DATA SECTION:

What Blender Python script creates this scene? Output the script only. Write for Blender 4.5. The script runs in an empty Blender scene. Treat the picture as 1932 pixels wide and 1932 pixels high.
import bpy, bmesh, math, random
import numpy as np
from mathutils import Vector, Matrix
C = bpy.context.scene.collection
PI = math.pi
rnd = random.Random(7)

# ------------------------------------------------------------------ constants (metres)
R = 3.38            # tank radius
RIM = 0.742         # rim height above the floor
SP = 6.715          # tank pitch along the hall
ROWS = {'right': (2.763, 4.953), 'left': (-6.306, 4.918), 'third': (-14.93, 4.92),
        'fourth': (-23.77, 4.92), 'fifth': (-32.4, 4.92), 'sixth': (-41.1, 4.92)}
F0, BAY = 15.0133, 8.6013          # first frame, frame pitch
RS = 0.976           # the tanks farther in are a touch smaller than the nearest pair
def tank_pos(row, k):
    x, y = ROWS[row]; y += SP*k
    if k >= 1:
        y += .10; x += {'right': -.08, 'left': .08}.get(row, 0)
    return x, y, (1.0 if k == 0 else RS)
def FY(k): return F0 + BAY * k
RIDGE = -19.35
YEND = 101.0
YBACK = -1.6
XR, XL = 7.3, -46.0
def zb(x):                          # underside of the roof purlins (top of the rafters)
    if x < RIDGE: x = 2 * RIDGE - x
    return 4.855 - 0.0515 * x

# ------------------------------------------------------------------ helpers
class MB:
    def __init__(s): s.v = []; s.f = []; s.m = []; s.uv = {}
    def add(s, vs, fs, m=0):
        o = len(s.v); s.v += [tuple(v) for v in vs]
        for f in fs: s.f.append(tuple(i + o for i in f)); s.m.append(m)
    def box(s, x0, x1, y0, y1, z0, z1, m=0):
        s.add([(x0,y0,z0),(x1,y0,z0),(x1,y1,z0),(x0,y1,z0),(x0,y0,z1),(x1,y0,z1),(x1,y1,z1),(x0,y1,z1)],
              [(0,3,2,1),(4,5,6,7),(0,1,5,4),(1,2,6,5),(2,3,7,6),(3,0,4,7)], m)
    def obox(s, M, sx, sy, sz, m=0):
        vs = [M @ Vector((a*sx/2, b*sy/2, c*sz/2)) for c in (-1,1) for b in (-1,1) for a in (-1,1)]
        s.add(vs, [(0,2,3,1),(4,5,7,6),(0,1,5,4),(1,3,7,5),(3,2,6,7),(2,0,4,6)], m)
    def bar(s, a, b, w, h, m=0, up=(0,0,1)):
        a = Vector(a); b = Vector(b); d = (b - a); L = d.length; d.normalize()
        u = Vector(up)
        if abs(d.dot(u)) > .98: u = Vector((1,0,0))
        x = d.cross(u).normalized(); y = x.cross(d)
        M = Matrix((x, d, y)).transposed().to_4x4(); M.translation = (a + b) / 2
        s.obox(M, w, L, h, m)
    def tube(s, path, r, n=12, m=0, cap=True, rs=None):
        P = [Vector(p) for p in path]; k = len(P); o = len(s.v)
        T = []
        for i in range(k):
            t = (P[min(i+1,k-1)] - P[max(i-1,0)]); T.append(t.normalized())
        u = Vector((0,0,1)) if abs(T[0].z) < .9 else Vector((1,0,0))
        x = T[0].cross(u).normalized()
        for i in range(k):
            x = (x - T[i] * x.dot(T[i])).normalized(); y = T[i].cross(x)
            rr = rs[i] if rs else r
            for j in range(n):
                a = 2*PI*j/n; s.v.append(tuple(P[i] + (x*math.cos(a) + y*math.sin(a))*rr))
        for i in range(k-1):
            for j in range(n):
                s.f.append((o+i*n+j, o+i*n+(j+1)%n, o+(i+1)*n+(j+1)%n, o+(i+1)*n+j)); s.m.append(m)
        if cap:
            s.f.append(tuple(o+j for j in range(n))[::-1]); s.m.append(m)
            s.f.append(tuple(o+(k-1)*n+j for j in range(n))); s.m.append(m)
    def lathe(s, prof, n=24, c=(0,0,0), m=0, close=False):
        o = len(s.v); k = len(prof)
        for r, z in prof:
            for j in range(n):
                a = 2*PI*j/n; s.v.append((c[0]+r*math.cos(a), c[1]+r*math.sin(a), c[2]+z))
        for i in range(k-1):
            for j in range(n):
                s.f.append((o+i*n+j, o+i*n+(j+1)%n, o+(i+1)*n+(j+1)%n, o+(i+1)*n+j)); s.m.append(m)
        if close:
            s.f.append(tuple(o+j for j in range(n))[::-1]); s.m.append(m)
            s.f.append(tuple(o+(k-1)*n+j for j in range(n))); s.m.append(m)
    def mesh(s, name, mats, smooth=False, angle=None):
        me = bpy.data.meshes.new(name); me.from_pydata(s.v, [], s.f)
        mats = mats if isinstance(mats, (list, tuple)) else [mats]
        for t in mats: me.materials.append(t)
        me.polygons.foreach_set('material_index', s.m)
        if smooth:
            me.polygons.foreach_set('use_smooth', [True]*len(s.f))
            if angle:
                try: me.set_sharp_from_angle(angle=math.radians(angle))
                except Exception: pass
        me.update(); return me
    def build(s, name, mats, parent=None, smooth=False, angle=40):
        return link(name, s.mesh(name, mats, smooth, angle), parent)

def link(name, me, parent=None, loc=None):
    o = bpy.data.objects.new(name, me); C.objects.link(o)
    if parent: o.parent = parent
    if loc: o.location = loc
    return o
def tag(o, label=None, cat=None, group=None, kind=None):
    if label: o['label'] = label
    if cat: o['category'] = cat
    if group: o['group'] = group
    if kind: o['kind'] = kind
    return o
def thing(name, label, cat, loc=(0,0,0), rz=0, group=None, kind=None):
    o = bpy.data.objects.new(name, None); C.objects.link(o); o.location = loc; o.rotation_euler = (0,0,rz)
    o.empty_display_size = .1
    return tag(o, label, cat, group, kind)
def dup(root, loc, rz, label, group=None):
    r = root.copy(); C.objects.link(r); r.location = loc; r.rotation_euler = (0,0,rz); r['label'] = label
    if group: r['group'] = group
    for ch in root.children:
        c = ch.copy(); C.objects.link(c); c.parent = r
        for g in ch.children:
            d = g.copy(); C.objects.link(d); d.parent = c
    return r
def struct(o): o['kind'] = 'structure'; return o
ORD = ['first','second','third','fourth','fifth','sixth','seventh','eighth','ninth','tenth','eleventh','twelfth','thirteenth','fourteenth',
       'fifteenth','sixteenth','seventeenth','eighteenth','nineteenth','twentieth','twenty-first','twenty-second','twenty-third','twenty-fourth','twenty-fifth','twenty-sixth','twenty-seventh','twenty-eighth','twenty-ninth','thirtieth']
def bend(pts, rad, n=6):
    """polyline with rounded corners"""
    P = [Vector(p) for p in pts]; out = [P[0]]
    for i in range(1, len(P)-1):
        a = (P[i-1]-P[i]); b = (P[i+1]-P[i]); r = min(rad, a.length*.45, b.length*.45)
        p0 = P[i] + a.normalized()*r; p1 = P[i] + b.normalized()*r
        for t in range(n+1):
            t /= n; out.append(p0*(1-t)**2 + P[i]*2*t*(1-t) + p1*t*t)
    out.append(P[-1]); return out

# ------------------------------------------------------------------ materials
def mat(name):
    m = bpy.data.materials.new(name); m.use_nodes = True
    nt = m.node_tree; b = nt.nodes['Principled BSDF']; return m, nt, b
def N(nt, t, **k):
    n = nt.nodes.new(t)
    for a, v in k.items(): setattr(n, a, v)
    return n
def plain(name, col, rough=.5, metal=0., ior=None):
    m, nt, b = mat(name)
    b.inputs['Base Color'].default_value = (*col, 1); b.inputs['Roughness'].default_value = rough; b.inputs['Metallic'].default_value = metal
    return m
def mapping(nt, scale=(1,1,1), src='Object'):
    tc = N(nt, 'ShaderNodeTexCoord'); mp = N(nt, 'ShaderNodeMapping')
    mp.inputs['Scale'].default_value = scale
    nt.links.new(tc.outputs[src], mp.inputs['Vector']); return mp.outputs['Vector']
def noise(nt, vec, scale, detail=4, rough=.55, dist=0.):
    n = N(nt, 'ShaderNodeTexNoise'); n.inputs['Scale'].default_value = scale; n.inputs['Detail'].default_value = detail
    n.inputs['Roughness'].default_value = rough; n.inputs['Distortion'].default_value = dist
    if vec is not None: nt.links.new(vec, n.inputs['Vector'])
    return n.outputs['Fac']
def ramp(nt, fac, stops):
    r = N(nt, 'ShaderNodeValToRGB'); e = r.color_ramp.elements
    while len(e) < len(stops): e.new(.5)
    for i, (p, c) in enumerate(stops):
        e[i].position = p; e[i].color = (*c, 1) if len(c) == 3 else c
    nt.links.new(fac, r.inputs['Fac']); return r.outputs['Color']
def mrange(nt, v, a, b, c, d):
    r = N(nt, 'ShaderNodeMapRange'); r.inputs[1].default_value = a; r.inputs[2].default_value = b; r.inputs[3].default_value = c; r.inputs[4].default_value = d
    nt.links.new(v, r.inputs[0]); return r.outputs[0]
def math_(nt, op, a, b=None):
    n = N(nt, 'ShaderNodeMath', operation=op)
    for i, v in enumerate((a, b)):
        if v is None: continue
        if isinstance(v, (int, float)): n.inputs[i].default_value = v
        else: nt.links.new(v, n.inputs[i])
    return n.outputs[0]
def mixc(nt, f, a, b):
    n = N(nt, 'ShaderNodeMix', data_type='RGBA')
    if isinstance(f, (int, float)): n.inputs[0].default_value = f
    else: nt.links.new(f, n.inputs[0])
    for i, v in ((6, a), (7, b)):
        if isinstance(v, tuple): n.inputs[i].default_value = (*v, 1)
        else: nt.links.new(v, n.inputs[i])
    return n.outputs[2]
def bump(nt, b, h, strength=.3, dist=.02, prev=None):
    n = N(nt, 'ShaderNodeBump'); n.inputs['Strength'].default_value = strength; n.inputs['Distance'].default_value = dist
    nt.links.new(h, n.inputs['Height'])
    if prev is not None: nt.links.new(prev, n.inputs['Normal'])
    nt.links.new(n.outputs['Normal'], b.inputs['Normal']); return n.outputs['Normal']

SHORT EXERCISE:
Look at the material above and copy, word for word, its lines from the first through the one containing "rnd = random.Random(7)".

TASK SOLUTION:
What Blender Python script creates this scene? Output the script only. Write for Blender 4.5. The script runs in an empty Blender scene. Treat the picture as 1932 pixels wide and 1932 pixels high.
import bpy, bmesh, math, random
import numpy as np
from mathutils import Vector, Matrix
C = bpy.context.scene.collection
PI = math.pi
rnd = random.Random(7)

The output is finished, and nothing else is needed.